New Mexico bucks national trend as oil and gas operations grow
Although the production of oil and gas in the Permian Basin of southeast New Mexico and West Texas slowed in the last year, New Mexico continued to add drilling rigs as companies proceeded to move in to the state and the Delaware Basin on the western side of the Permian.
The U.S. lost 238 rigs in the last year, down to 830 as of Oct. 25 from 1,068 last year, per data from Baker Hughes, and the Permian was down 72 rigs to 417 from last year’s 489 on the same date.
But New Mexico was one of the only states to add rigs, up nine from a count of 101 last year, to 110 as of Oct. 25, records show.
Only three other states grew during the same time period, with Alaska adding three rigs in the last year, West Virginia adding 1 and Wyoming adding 2.
Texas lost 119 rigs in the last year, down from 537 on Oct. 25, 2018 to 418 last Friday.
New Mexico holds more than 6 percent of prove crude oil reserves in the U.S., read a report from the U.S. Energy Information Administration, after oil production almost tripled since 2009, reaching an all-time high of 772,000 barrels per day one year ago in October 2018.
“The Permian Basin, located in western Texas and southeastern New Mexico, is one of the most prolific petroleum-producing areas in the nation and the world,” the report read.
The price of domestic oil hovered between $52 and $56 throughout October, without any significant gains in the fall, indicating that companies continuing to add rigs in New Mexico are optimistic about the region’s future despite a lack of growth in price.
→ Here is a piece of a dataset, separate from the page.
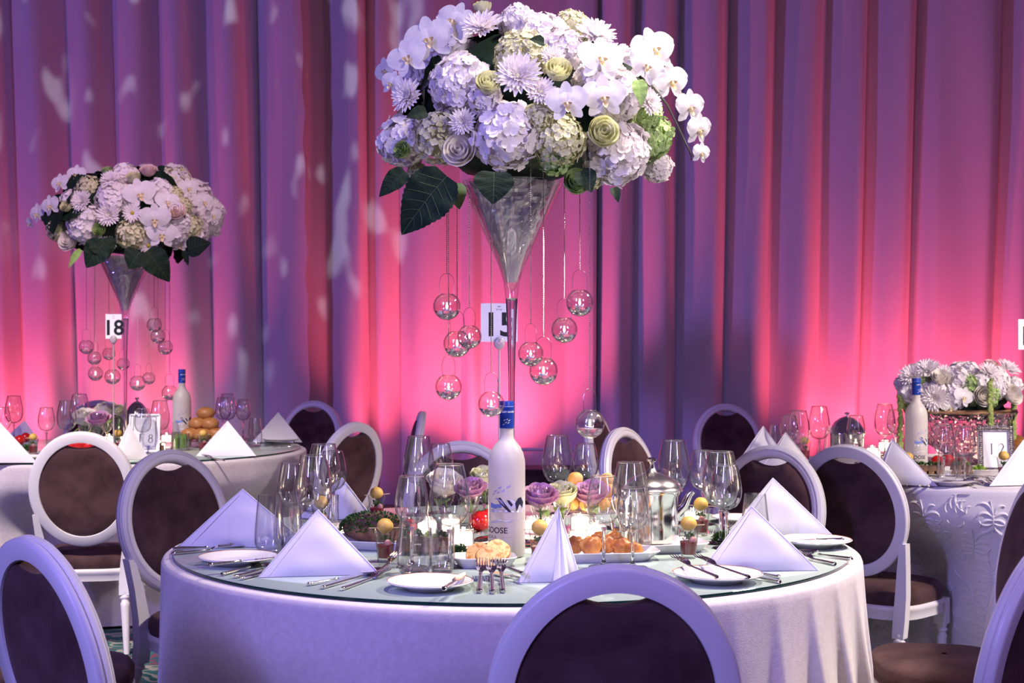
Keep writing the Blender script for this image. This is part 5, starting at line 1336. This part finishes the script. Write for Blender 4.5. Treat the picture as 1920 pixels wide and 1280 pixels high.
# heap of golden puffs on a glass stand
ps = T(1112, 990); t = thing('cake_stand', 'clear glass stand under the heap of golden puffs', 'stand', (ps.x, ps.y, ZT+.0006))
m = MB(); m.lathe([(0, .05), (.10, .05), (.104, .054), (.10, .056), (0, .055)], 40); m.obj('plate', M['tglass'], t)
m = MB(); m.lathe([(0, 0), (.055, 0), (.05, .006), (.012, .012), (.010, .04), (.02, .0495), (0, .0495)], 28); m.obj('foot', M['sglass'], t)
r2 = random.Random(5); gp2 = 'golden puffs heaped on the glass stand'
for i, (x, y, z, lb) in enumerate(((-.062, -.03, 0, 'golden puff low at the left of the heap, behind the pale green rose'), (-.02, -.055, 0, 'golden puff low at the front of the heap, under the mauve rose'), (.025, -.05, 0, 'golden puff low at the front right of the heap'), (.062, -.02, 0, 'golden puff low at the right end of the heap'), (-.03, .03, 0, 'golden puff low at the back of the heap, left side'), (.03, .035, 0, 'golden puff low at the back of the heap, right side'), (-.040, -.01, .034, 'golden puff in the second layer at left, over the pale rose'), (.0, -.025, .036, 'golden puff in the second layer, middle'), (.045, -.005, .034, 'golden puff in the second layer at right'), (-.052, .01, .068, 'topmost golden puff left, before the wine glasses'), (.040, .01, .066, 'topmost golden puff right, seen through a wine glass'))):
    lump('puff', lb, 'pastry', M['puff'], (ps.x+x, ps.y+y, ZT+.056+z), .0215, (1.05, 1, .9), .18, gp2, i+20, 14, 2)
# buns heaped on the left table
pb2 = T(384, 838); t = thing('cake_stand', 'clear glass stand under the buns on the left table', 'stand', (pb2.x, pb2.y, ZT+.0006))
m = MB(); m.lathe([(0, .03), (.12, .03), (.124, .034), (.12, .036), (0, .035)], 40); m.obj('plate', M['tglass'], t)
m = MB(); m.lathe([(0, 0), (.055, 0), (.05, .006), (.012, .012), (.010, .022), (.02, .0295), (0, .0295)], 28); m.obj('foot', M['sglass'], t)
for i, (x, y, z, lb) in enumerate(((-.07, -.03, 0, 'bun low at the left of the bun heap, beside the vodka bottle'), (0, -.06, 0, 'bun low at the front of the bun heap'), (.065, -.03, 0, 'bun low at the right of the bun heap'), (-.03, .05, 0, 'bun low at the back left of the bun heap'), (.05, .05, 0, 'bun low at the back right of the bun heap'), (-.035, -.01, .055, 'bun left in the second layer of the heap'), (.03, -.02, .055, 'bun right in the second layer of the heap'), (.005, .0, .105, 'topmost bun of the heap on the left table'))):
    lump('bread_bun', lb, 'bun', M['bun'], (pb2.x+x, pb2.y+y, ZT+.036+z), .044, (1.1, 1, .75), .10, 'buns heaped on the left table', i+40, 16, 1.6)
gt = 'red tomatoes'
def tomato(px, py, r, lb, dz=.0006):
    t = thing('tomato', lb, 'tomato', zt(px, py, dz), rng.uniform(0, 3), gt)
    m = MB(); m.ball((0, 0, r*.92), r, 16, 11, sq=(1, 1, .92)); m.obj('fruit', M['tomato'], t)
    m = MB()
    for k in range(5): petal(m, Vector((0, 0, r*1.83)), Vector((cos(k*1.257), sin(k*1.257), .1)), Vector((0, 0, 1)), r*.5, r*.16, .2)
    m.obj('calyx', M['herb'], t, recalc=False)
tomato(37, 834, .028, 'cherry tomato at the left, before the small napkin'); tomato(48, 829, .028, 'cherry tomato right of the other one before the small napkin')
tomato(148, 846, .035, 'tomato glimpsed through the hand hold of the white chair'); tomato(133, 846, .03, 'tomato left of the one glimpsed in the white chair hand hold'); tomato(166, 846, .028, 'tomato right of the one glimpsed in the white chair hand hold')
tomato(900, 996, .032, 'tomato just left of the vodka bottle foot'); tomato(766, 1000, .024, 'red tomato seen through the wine glass left of the bottle'); tomato(912, 990, .03, 'tomato behind the left edge of the vodka bottle')
tomato(1776, 880, .03, 'tomato on the garnished platter behind the wide tumbler', .012); tomato(1757, 880, .026, 'tomato left on the garnished platter of the right table', .012); tomato(1800, 881, .024, 'tomato right on the garnished platter of the right table', .012)
gsr = 'small sandwiches on the right table platter'
for i, px in enumerate((1716, 1730, 1745, 1759, 1792, 1812)):
    sandwich(px, 892, .009, ('first', 'second', 'third', 'fourth', 'fifth', 'sixth')[i]+' small sandwich from the left on the long right platter', 60+i, 'h' if i != 5 else 'l', gsr, .0, .04)
gsl = 'small sandwiches on the left table'
for i, px in enumerate((270, 284, 298)):
    sandwich(px, 848, .001, ('leftmost', 'middle', 'rightmost')[i]+' small sandwich before the framed 18 card', 80+i, 'l', gsl, .1, .05)
# leafy glass in front of the left bottle
p = on_t(338, 844); t = thing('leafy_tumbler', 'clear tumbler of cut green stems before the left vodka bottle', 'vase', p)
m = MB(); o = [(0, 0), (.044, 0), (.045, .004), (.046, .085)]; m.lathe(o+[(r-.0015, z) for r, z in o[::-1][:-2]]+[(.042, .01), (0, .01)], 32); m.obj('glass', M['tglass'], t)
m = MB(); r2 = random.Random(4)
for k in range(26):
    a, q = r2.uniform(0, 6.3), r2.uniform(0, .036); m.tube([(q*cos(a), q*sin(a), .012), (q*cos(a)*1.05, q*sin(a), .05), (q*cos(a)*1.0+.004, q*sin(a), r2.uniform(.06, .085))], .0042, 5)
m.obj('green_stems', M['stem'], t)
# rolls at the far right of the right table
lump('bread_bun', 'bun at the right picture edge behind the ornate frame', 'bun', M['bun'], zt(1912, 856, .02), .05, (1.1, 1, .75), .1, 'buns at the right edge', 71); 
lump('bread_bun', 'bun further back at the right picture edge', 'bun', M['bun'], zt(1903, 848, .02), .045, (1.1, 1, .75), .1, 'buns at the right edge', 72)

# low dark bench with a thin rail, standing before the middle drape
pb3 = P(1045, 640, 9.5); t = thing('bench', 'low dark bench with a thin rail between vodka bottle and tall glasses', 'bench', (pb3.x, 9.5, 0))
m = MB(); m.box((0, 0, .255), (.56, .36, .50)); m.obj('body', M['velvet'], t, smooth=False)
m = MB(); m.tube([(-.27, .15, .49), (-.27, .15, .60), (-.255, .15, .612), (.255, .15, .612), (.27, .15, .60), (.27, .15, .49)], .011, 8); m.obj('rail', M['white_paint'], t)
A slight gain in the prices of West Texas Intermediate (WTI) to about $56 per barrel on Tuesday was credited to expectations of the Organization of Petroleum Exporting Countries (OPEC) would extend supply cuts on foreign oil, per a report from Enverus — formerly Drillinginfo.
China also increased its crude oil import quotas, per the report, further supporting the strength of U.S. oil.
“The week’s strength in WTI was impressive and left the contract at the highest weekly close since September, and the market continues to limit rallies on the geopolitical economy concerns about growth,” the report read.